• _Data shown_
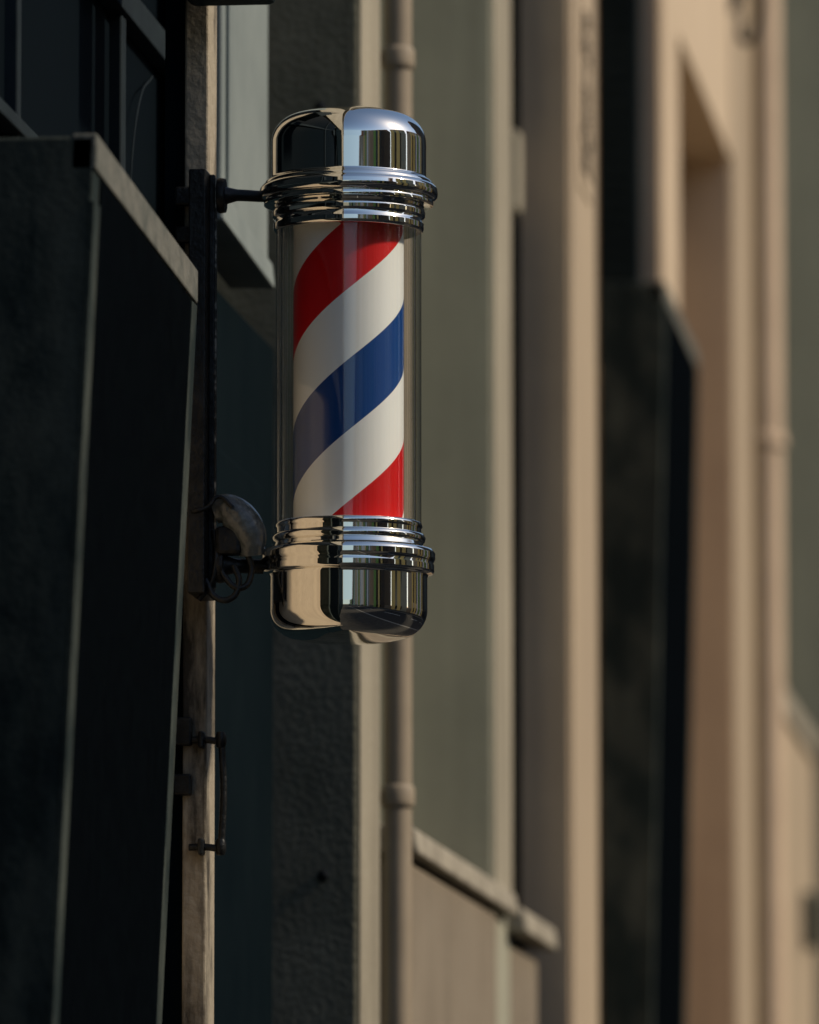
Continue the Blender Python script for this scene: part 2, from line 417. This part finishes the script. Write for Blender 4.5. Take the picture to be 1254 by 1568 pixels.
bot=[(0.0,2.78),(0.0985,2.783),(0.1005,2.781),(0.1010,2.776),(0.0995,2.774),(0.0995,2.767),(0.1040,2.765),(0.1055,2.760),(0.1040,2.755),(0.1020,2.753),(0.1030,2.749),(0.1100,2.747)]
bot+=[(0.1160,2.744),(0.1185,2.739),(0.1185,2.731),(0.1165,2.727),(0.1160,2.725),(0.1172,2.722),(0.1172,2.714),(0.1155,2.711),(0.1090,2.709),(0.1078,2.706),(0.1078,2.664)]
sh=0.040
for i in range(1,21):
    t=i/20*math.radians(78)
    bot.append((0.1078-sh+sh*math.cos(t), 2.660-sh*math.sin(t)))
r0,z0=bot[-1]
R=r0/math.sin(math.radians(12)); zc=z0+R*math.cos(math.radians(12))
for i in range(1,17):
    t=math.radians(12)*(1-i/16)
    bot.append((R*math.sin(t), zc-R*math.cos(t)))
lathe('bottom_cap',bot,cx,cy,M_chrome,BP,192,50,RS,True)
# wall channel
box('wall_channel',-1.448,-1.424,10.33,10.445,2.68,3.279,M_iron,BP,0.002)
box('wall_channel_lip',-1.4235,-1.415,10.36,10.37,2.685,3.275,M_iron,BP,0.002)
box('channel_edge_strip',-1.4148,-1.4125,10.362,10.368,2.69,3.27,M_steel,BP)
def ring_x(name,x0,x1,y,z,r,m):
    o=lathe(name,[(0,0),(r,0),(r*1.05,(x1-x0)*0.3),(r,(x1-x0)*0.9),(0,(x1-x0))],0,0,m,BP,32,50)
    o.rotation_euler=(0,math.radians(90),0); o.location=(x0,y,z); return o
ring_x('arm_flange_top',-1.412,-1.400,10.37,3.246,0.024,M_iron)
tube('arm_top',[(-1.405,10.37,3.246,1.6),(-1.385,10.375,3.247,1.0),(-1.35,10.39,3.247,0.95),(-1.325,10.4,3.248,1.3)],0.0085,M_iron,BP)
ring_x('arm_flange_bottom',-1.412,-1.400,10.37,2.722,0.024,M_iron)
tube('arm_bottom',[(-1.405,10.37,2.722,1.6),(-1.385,10.375,2.722,1.1),(-1.35,10.39,2.722,1.1),(-1.325,10.4,2.722,1.4)],0.0095,M_iron,BP)
tube('conduit_elbow',[(-1.414,10.36,2.795,0.75),(-1.400,10.36,2.800,1.05),(-1.380,10.36,2.788,1.2),(-1.364,10.36,2.765,1.1),(-1.362,10.365,2.735,0.8)],0.021,M_plastic,BP,12)
box('cable_gland',-1.412,-1.375,10.345,10.375,2.735,2.775,M_iron,BP,0.006)
tube('feed_cable',[(-1.46,10.40,2.797),(-1.44,10.33,2.794),(-1.42,10.33,2.80),(-1.405,10.335,2.815),(-1.385,10.335,2.80)],0.003,M_iron,BP)
tube('cable_loop',[(-1.412,10.36,2.74),(-1.395,10.35,2.70),(-1.375,10.35,2.688),(-1.362,10.36,2.71),(-1.368,10.36,2.74)],0.0045,M_iron,BP)
tube('cable_loop_small',[(-1.425,10.35,2.70),(-1.41,10.345,2.675),(-1.39,10.345,2.672),(-1.378,10.35,2.695),(-1.385,10.35,2.72)],0.0045,M_iron,BP)
tube('cable_tail',[(-1.415,10.36,2.77),(-1.41,10.35,2.73),(-1.42,10.35,2.69),(-1.435,10.35,2.672)],0.004,M_iron,BP)

# ------------------------------------------------------------------ light
elev=math.radians(36); az=math.radians(0)
sd=Vector((math.cos(elev)*math.cos(az),math.cos(elev)*math.sin(az),math.sin(elev)))
sl=bpy.data.lights.new('sun','SUN'); sl.energy=3.2; sl.angle=math.radians(5); sl.color=(1.0,0.85,0.66)
so=bpy.data.objects.new('sun',sl); sc.collection.objects.link(so)
so.rotation_euler=sd.to_track_quat('Z','Y').to_euler()
w=bpy.data.worlds.new('World'); sc.world=w; w.use_nodes=True
wn=w.node_tree.nodes; wl=w.node_tree.links
sky=wn.new('ShaderNodeTexSky'); sky.sky_type='NISHITA'; sky.sun_disc=False
sky.sun_elevation=elev; sky.sun_rotation=math.atan2(sd.x,sd.y)
wl.new(sky.outputs[0],wn['Background'].inputs[0]); wn['Background'].inputs[1].default_value=0.11

# ------------------------------------------------------------------ camera
cam=bpy.data.cameras.new('camera'); co=bpy.data.objects.new('camera',cam); sc.collection.objects.link(co)
co.location=(0,0,1.6)
co.rotation_euler=(math.radians(90+6.53),0,math.radians(6.276))
cam.sensor_fit='HORIZONTAL'; cam.sensor_width=24; cam.lens=220.1
cam.clip_start=0.1; cam.clip_end=1000
cam.dof.use_dof=True; cam.dof.focus_distance=10.40; cam.dof.aperture_fstop=3.8
sc.camera=co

• _Requirement_
Omit pictures; set down the rest of the material word for word.

• _Answer to this problem_
Continue the Blender Python script for this scene: part 2, from line 417. This part finishes the script. Write for Blender 4.5. Take the picture to be 1254 by 1568 pixels.
bot=[(0.0,2.78),(0.0985,2.783),(0.1005,2.781),(0.1010,2.776),(0.0995,2.774),(0.0995,2.767),(0.1040,2.765),(0.1055,2.760),(0.1040,2.755),(0.1020,2.753),(0.1030,2.749),(0.1100,2.747)]
bot+=[(0.1160,2.744),(0.1185,2.739),(0.1185,2.731),(0.1165,2.727),(0.1160,2.725),(0.1172,2.722),(0.1172,2.714),(0.1155,2.711),(0.1090,2.709),(0.1078,2.706),(0.1078,2.664)]
sh=0.040
for i in range(1,21):
    t=i/20*math.radians(78)
    bot.append((0.1078-sh+sh*math.cos(t), 2.660-sh*math.sin(t)))
r0,z0=bot[-1]
R=r0/math.sin(math.radians(12)); zc=z0+R*math.cos(math.radians(12))
for i in range(1,17):
    t=math.radians(12)*(1-i/16)
    bot.append((R*math.sin(t), zc-R*math.cos(t)))
lathe('bottom_cap',bot,cx,cy,M_chrome,BP,192,50,RS,True)
# wall channel
box('wall_channel',-1.448,-1.424,10.33,10.445,2.68,3.279,M_iron,BP,0.002)
box('wall_channel_lip',-1.4235,-1.415,10.36,10.37,2.685,3.275,M_iron,BP,0.002)
box('channel_edge_strip',-1.4148,-1.4125,10.362,10.368,2.69,3.27,M_steel,BP)
def ring_x(name,x0,x1,y,z,r,m):
    o=lathe(name,[(0,0),(r,0),(r*1.05,(x1-x0)*0.3),(r,(x1-x0)*0.9),(0,(x1-x0))],0,0,m,BP,32,50)
    o.rotation_euler=(0,math.radians(90),0); o.location=(x0,y,z); return o
ring_x('arm_flange_top',-1.412,-1.400,10.37,3.246,0.024,M_iron)
tube('arm_top',[(-1.405,10.37,3.246,1.6),(-1.385,10.375,3.247,1.0),(-1.35,10.39,3.247,0.95),(-1.325,10.4,3.248,1.3)],0.0085,M_iron,BP)
ring_x('arm_flange_bottom',-1.412,-1.400,10.37,2.722,0.024,M_iron)
tube('arm_bottom',[(-1.405,10.37,2.722,1.6),(-1.385,10.375,2.722,1.1),(-1.35,10.39,2.722,1.1),(-1.325,10.4,2.722,1.4)],0.0095,M_iron,BP)
tube('conduit_elbow',[(-1.414,10.36,2.795,0.75),(-1.400,10.36,2.800,1.05),(-1.380,10.36,2.788,1.2),(-1.364,10.36,2.765,1.1),(-1.362,10.365,2.735,0.8)],0.021,M_plastic,BP,12)
box('cable_gland',-1.412,-1.375,10.345,10.375,2.735,2.775,M_iron,BP,0.006)
tube('feed_cable',[(-1.46,10.40,2.797),(-1.44,10.33,2.794),(-1.42,10.33,2.80),(-1.405,10.335,2.815),(-1.385,10.335,2.80)],0.003,M_iron,BP)
tube('cable_loop',[(-1.412,10.36,2.74),(-1.395,10.35,2.70),(-1.375,10.35,2.688),(-1.362,10.36,2.71),(-1.368,10.36,2.74)],0.0045,M_iron,BP)
tube('cable_loop_small',[(-1.425,10.35,2.70),(-1.41,10.345,2.675),(-1.39,10.345,2.672),(-1.378,10.35,2.695),(-1.385,10.35,2.72)],0.0045,M_iron,BP)
tube('cable_tail',[(-1.415,10.36,2.77),(-1.41,10.35,2.73),(-1.42,10.35,2.69),(-1.435,10.35,2.672)],0.004,M_iron,BP)

# ------------------------------------------------------------------ light
elev=math.radians(36); az=math.radians(0)
sd=Vector((math.cos(elev)*math.cos(az),math.cos(elev)*math.sin(az),math.sin(elev)))
sl=bpy.data.lights.new('sun','SUN'); sl.energy=3.2; sl.angle=math.radians(5); sl.color=(1.0,0.85,0.66)
so=bpy.data.objects.new('sun',sl); sc.collection.objects.link(so)
so.rotation_euler=sd.to_track_quat('Z','Y').to_euler()
w=bpy.data.worlds.new('World'); sc.world=w; w.use_nodes=True
wn=w.node_tree.nodes; wl=w.node_tree.links
sky=wn.new('ShaderNodeTexSky'); sky.sky_type='NISHITA'; sky.sun_disc=False
sky.sun_elevation=elev; sky.sun_rotation=math.atan2(sd.x,sd.y)
wl.new(sky.outputs[0],wn['Background'].inputs[0]); wn['Background'].inputs[1].default_value=0.11

# ------------------------------------------------------------------ camera
cam=bpy.data.cameras.new('camera'); co=bpy.data.objects.new('camera',cam); sc.collection.objects.link(co)
co.location=(0,0,1.6)
co.rotation_euler=(math.radians(90+6.53),0,math.radians(6.276))
cam.sensor_fit='HORIZONTAL'; cam.sensor_width=24; cam.lens=220.1
cam.clip_start=0.1; cam.clip_end=1000
cam.dof.use_dof=True; cam.dof.focus_distance=10.40; cam.dof.aperture_fstop=3.8
sc.camera=co